The second dessert ordered was simply a plate of berries and whipped cream – specifically currants and raspberries with the same whipped cream that filled the Toulouse. At 12EU it was again overpriced, but the berries were again excellent.

The last of the desserts was titled “Mille-feuille Jean-Louis” and while I’m not sure which Jean-Louis they are referring to, this two layered version was the most paltry Mille-feuille we experienced in Paris and at nearly 2.5-times the price of the marvelous version at Jacques-Genin (though admittedly more affordable yet vastly less impressive than those at l’Arpege or Guy Savoy) it was simply disappointing in pairing the same vanilla bean custard from the Toulouse with two crunchy layers of pastry…the presentation honestly looked like they’d forgotten another 5 layers.

Ordering coffee because it was nearly 11pm and I’d hit a wall nearly an hour prior it was a humorous display to see our server yipped at by the chef for failing to bring the mignardises with the coffee, but when they arrived these treats were perhaps the best desserts of the meal – particularly the honey and nut tuilles and the fried coconut macaroons.

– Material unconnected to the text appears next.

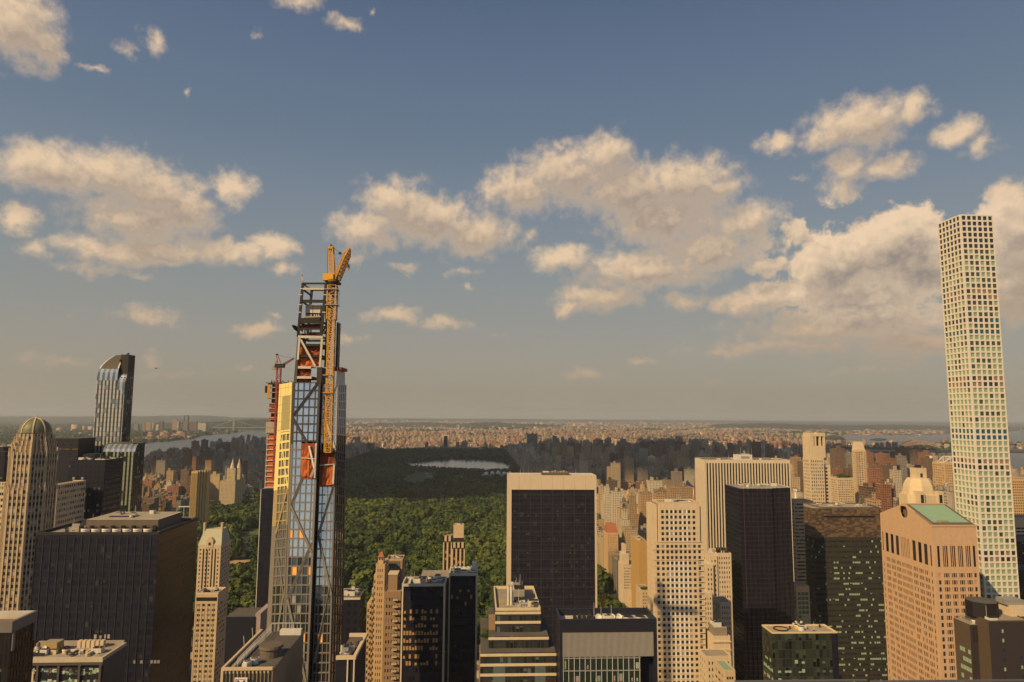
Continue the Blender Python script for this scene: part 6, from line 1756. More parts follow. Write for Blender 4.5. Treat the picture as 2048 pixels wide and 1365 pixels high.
for k in range(15): mb = MB(); xx = lerp(x0 + 1.2, x1 - 6.6, k / 14); mb.box(xx, xx + .16, y0 + .3, y0 + .595, 120, zb_ - .02, PALE); mb.build('mullion', t)
for k in range(5): mb = MB(); zz = zb_ - .4 - 4.4 * k; mb.box(x0 + .9, x1 - 6.2, y0 + .25, y0 + .592, zz - .3, zz, ALU); mb.build('transom', t)
rr = random.Random(10); wins = []
for k in range(40): 
    c0 = rr.randrange(14); xx = lerp(x0 + 1.2, x1 - 6.6, (c0 + .5) / 14); rw = rr.randrange(4); wins.append((xx + rr.uniform(-.3, .3), y0 + .56 - .0005 * k, zb_ - 4.6 - 4.4 * rw + .2, rr.choice((.6, 1.2, 1.7)), rr.uniform(1, 3.2), S_, rr.choice((surf('grey_curtain', (.34, .36, .31), .6), BLIND, surf('green_curtain', (.22, .26, .18), .6), DARKG))))
put_windows(t, wins)
for k in range(4): dish(t, x0 + 15.5 + 2.6 * k, y0 + 7.5, zt - 2.6, 1.25)
for k in range(2): mb = MB(); mb.cyl(x1 - 8.5 + 4.4 * k if False else x1 - 9.5 + 4.6 * k, y0 + 6, zt - 2.6, zt - 1.2, 2.1, PALE, seg=18); mb.cyl(x1 - 9.5 + 4.6 * k, y0 + 6, zt - 1.2, zt - .7, 2.2, ALU, 1.9, 18, STEEL); mb.build('cooling_fan', t)
for k in range(4): mb = MB(); mb.box(x0 + 6 + 1.8 * k, x0 + 7.2 + 1.8 * k, y0 + 6, y0 + 9, zt - 2.6, zt - .8 + .3 * (k % 2), STEEL); mb.build('air_handler', t)
mb = MB(); mb.box(x0 + 12.5, x0 + 13.1, y0 + 2, y1 - 2, zt - 2.6, zt - .5, FR); mb.build('screen_wall', t)
clutter(t, x0 + 14, x1 - 11, y0 + 4, y1 - 4, zt - 2.6, 3, 4, [PALE])
# stepped limestone towers between the cream tower and the black tower
t, x0, x1, y0, y1, zt = block('stepped_limestone_tower', 'pale limestone setback tower with roof tanks beside the black tower', 1434, 1462, 1106, 520, 18, 5, 3.5, .42, .5, CREAM2, 40, 'W', 4, 4, group=None)
clutter(t, x0 + 2, x1 - 1, y0 + 3, y1 - 3, zt - .6, 6, 8, [STEEL, PALE, ALU])
mb = MB()
for k in range(5): mb.box(x0 + .5 + 2 * k, x0 + 1.6 + 2 * k, y0 + 2, y0 + 4, zt - .6, zt + 3.2, STEEL)
mb.build('roof_tank', t)
for k, (l, r, T, Y) in enumerate(((1419, 1434, 1112, 519), (1412, 1426, 1129, 517), (1407, 1424, 1187, 514))):
    a, b = at(l, T, Y), at(r, T, Y); w2, mb = [], MB(); zc = [(a.z - 3 - 3.5 * q - 1.7, a.z - 3 - 3.5 * q) for q in range(int((a.z - 46) / 3.5))][::-1]
    grid_face(mb, w2, (a.x, Y), S_, b.x - a.x, 40, a.z, spans(.5, b.x - a.x - .4, 2 + (k == 2), .42), zc, .2, CREAM2, rpick(k, [(DARKG, .9), (BLIND, .1)]))
    grid_face(mb, w2, (a.x, Y + 18), W_, 18, 40, a.z, spans(.8, 17, 4, .42), zc, .2, CREAM2, rpick(k + 3, [(BLIND, .8), (DARKG, .2)]))
    mb.box(a.x + .15, b.x - .02, Y + .15, Y + 17.9, 0, a.z - .05, CREAM2, ROOFW); mb.build('setback', t); put_windows(t, w2, cap=30)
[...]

In the end Josephine Chez Dumonet turned out to be an overly expensive and exceedingly average experience that due to some ancillary issues turned out to be perhaps the meal I regret most on our trip to Paris – while the room, the company, the service, and the experience were fine, with what the meal ended up costing I could have gone back to Le Cinq or any number of one to two starred experiences – not to mention the significantly cheaper and vastly more impressive L’Ami Jean or Le Regalade St. Honore.